Open njsmith opened 4 years ago

njsmith commented 4 years ago

Header values are a mess. Supposedly they're defined by RFC 7230, but in fact it has a bug and its definition is obviously wrong. And, in practice, implementations are substantially more lax than RFC 7230, even after you fix the obvious bug.

In #57/#68, we adjusted our validation rule to allow more characters, based on some intuition and a small amount of new data (e.g. we allow \x01, which is used by google analytics cookies, but still disallow \x00).

But, it turns out that the WHAT-WG fetch spec has an actual precise definition for header values: https://fetch.spec.whatwg.org/#concept-header-value

Weird that it's here instead of in some HTTP spec, but I'll take it.

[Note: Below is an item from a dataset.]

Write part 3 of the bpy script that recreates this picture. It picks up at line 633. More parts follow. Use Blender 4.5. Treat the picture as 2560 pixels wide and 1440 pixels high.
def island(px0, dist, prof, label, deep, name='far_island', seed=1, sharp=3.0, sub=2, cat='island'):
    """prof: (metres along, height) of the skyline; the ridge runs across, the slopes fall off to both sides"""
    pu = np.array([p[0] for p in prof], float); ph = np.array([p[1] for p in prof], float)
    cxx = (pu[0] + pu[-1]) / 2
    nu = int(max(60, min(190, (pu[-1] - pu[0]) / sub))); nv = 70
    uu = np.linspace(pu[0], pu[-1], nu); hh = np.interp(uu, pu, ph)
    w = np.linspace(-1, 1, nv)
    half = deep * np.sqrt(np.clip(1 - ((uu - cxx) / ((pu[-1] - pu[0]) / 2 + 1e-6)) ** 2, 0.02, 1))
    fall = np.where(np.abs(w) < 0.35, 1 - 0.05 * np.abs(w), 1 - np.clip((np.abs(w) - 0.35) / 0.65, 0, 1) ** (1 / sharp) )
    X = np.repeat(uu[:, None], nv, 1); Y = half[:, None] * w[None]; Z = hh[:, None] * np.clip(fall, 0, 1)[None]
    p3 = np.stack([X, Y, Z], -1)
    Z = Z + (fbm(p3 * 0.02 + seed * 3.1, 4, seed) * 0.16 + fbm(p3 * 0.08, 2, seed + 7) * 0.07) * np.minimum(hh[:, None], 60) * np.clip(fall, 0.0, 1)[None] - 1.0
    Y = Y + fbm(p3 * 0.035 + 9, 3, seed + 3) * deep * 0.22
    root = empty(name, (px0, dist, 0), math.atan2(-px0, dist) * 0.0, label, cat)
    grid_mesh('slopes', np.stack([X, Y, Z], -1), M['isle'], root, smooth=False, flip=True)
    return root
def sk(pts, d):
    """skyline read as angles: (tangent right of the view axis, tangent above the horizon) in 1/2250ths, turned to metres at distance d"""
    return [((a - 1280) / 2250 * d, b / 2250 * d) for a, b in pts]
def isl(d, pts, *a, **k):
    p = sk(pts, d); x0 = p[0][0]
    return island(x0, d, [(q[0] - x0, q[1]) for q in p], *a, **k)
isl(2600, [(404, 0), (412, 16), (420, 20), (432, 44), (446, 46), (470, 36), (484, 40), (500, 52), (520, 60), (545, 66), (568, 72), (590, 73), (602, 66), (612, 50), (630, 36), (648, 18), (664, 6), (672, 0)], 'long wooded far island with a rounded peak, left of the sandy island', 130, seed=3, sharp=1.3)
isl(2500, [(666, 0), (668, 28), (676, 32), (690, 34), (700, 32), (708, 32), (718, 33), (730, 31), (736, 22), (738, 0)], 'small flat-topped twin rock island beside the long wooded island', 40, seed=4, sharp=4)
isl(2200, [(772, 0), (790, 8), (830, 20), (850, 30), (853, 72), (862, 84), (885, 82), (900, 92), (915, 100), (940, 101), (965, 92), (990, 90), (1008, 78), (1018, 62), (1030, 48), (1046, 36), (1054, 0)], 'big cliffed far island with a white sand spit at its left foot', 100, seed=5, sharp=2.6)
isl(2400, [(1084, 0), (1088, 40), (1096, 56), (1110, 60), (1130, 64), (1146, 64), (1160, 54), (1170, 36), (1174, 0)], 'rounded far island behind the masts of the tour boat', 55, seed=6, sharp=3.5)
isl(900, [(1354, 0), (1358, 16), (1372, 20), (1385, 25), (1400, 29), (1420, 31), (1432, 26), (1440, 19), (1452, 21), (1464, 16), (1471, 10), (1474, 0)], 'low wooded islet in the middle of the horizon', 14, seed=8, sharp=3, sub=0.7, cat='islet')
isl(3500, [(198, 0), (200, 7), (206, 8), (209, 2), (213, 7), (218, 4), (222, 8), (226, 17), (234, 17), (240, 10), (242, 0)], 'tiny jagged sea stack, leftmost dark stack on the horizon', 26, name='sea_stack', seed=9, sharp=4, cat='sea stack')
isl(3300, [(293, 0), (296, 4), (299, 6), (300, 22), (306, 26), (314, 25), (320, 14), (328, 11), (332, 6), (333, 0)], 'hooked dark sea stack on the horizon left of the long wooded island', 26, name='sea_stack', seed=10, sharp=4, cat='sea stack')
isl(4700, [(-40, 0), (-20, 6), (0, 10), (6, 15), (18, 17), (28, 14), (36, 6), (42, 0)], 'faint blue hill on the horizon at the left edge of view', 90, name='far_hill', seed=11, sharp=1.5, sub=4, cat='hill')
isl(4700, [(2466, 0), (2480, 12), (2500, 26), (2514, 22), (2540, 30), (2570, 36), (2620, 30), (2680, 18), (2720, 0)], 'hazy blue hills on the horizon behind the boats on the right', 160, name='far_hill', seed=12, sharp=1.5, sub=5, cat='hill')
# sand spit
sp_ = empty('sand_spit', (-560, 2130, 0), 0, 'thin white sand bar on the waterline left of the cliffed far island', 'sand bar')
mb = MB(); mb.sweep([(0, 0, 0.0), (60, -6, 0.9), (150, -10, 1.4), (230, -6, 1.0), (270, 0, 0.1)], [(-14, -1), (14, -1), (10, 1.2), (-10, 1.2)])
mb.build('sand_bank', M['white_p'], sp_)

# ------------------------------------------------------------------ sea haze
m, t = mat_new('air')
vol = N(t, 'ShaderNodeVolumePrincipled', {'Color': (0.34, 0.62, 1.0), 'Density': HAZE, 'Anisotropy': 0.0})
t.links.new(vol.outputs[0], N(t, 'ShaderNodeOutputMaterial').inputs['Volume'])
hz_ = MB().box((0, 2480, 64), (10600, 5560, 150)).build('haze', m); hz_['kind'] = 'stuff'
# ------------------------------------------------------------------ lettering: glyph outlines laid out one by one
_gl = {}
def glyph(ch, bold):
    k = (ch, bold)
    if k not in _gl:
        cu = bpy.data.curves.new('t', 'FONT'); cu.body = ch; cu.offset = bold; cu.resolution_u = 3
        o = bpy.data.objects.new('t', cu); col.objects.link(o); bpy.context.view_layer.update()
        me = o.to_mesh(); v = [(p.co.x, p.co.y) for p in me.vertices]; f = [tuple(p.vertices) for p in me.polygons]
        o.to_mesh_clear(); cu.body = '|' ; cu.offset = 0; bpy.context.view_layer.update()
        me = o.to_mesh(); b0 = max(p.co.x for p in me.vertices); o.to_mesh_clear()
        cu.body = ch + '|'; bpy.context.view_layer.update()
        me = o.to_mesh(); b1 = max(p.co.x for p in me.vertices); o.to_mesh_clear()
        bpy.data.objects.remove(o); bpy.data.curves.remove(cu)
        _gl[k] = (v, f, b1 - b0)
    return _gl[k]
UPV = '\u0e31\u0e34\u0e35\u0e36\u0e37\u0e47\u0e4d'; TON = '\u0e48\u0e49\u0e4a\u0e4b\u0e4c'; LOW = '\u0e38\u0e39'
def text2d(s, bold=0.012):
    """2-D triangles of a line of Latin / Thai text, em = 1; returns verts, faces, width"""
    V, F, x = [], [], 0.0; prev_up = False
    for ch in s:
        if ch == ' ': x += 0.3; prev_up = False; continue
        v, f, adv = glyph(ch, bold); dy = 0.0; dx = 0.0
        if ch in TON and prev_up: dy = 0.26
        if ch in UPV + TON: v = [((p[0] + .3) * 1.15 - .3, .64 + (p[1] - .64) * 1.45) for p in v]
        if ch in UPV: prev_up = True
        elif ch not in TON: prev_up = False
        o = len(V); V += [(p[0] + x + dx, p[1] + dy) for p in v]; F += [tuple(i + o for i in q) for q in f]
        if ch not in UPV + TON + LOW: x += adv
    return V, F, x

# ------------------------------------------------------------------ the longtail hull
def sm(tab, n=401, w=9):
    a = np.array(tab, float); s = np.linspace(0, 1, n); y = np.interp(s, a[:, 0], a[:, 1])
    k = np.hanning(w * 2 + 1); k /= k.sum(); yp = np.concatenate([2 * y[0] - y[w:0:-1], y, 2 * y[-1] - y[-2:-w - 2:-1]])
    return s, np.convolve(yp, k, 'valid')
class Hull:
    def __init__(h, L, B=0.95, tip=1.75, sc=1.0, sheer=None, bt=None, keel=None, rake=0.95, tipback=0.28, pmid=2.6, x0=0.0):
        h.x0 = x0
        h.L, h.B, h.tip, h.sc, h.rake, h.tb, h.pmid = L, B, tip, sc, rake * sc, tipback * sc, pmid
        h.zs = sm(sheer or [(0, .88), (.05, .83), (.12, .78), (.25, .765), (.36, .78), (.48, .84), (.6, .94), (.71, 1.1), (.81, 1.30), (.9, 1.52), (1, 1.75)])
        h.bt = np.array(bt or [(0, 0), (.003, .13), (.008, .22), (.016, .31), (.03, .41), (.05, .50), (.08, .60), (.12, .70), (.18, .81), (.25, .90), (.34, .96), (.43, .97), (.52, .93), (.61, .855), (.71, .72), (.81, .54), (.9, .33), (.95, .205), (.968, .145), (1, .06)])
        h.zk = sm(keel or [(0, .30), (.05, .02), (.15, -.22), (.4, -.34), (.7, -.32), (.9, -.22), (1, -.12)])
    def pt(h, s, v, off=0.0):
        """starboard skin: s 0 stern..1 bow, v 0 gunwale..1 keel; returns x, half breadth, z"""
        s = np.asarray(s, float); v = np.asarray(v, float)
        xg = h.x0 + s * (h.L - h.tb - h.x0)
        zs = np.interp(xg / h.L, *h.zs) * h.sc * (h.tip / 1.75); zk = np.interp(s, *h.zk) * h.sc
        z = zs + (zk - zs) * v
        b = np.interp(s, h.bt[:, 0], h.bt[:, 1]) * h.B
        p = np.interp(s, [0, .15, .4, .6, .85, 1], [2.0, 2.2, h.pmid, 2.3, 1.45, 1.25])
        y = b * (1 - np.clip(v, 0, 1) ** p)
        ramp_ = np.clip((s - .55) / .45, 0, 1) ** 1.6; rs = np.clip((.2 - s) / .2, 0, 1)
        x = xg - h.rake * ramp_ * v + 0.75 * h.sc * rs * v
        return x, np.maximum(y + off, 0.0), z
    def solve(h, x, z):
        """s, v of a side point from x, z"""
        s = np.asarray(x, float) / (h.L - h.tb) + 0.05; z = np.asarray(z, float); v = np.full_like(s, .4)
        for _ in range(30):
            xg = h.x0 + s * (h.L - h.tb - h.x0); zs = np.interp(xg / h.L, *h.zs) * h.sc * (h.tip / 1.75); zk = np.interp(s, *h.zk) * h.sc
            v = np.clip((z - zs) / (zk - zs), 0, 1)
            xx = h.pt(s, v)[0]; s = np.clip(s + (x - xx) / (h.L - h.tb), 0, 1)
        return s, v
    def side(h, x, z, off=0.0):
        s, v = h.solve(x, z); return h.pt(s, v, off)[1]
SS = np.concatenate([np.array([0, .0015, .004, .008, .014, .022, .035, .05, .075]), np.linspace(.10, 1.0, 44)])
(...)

I think there are two differences between what h11 does currently and the WHAT-WG spec:

We should probably switch to matching the WHAT-WG behavior exactly.

SyntaxColoring commented 4 years ago

@njsmith Out of curiosity, what exactly is the bug in the RFC 7230 definition, and why is the definition obviously wrong?

njsmith commented 4 years ago

The spec accidentally disallows any header value that contains a single character word inside it. For example, this is not a valid header would be an illegal header value, because the word a is only one character long.

mnot commented 1 year ago

RFC7230 is obsolete; the specification you want is here.

Regarding single word field values -- how do you come to that conclusion?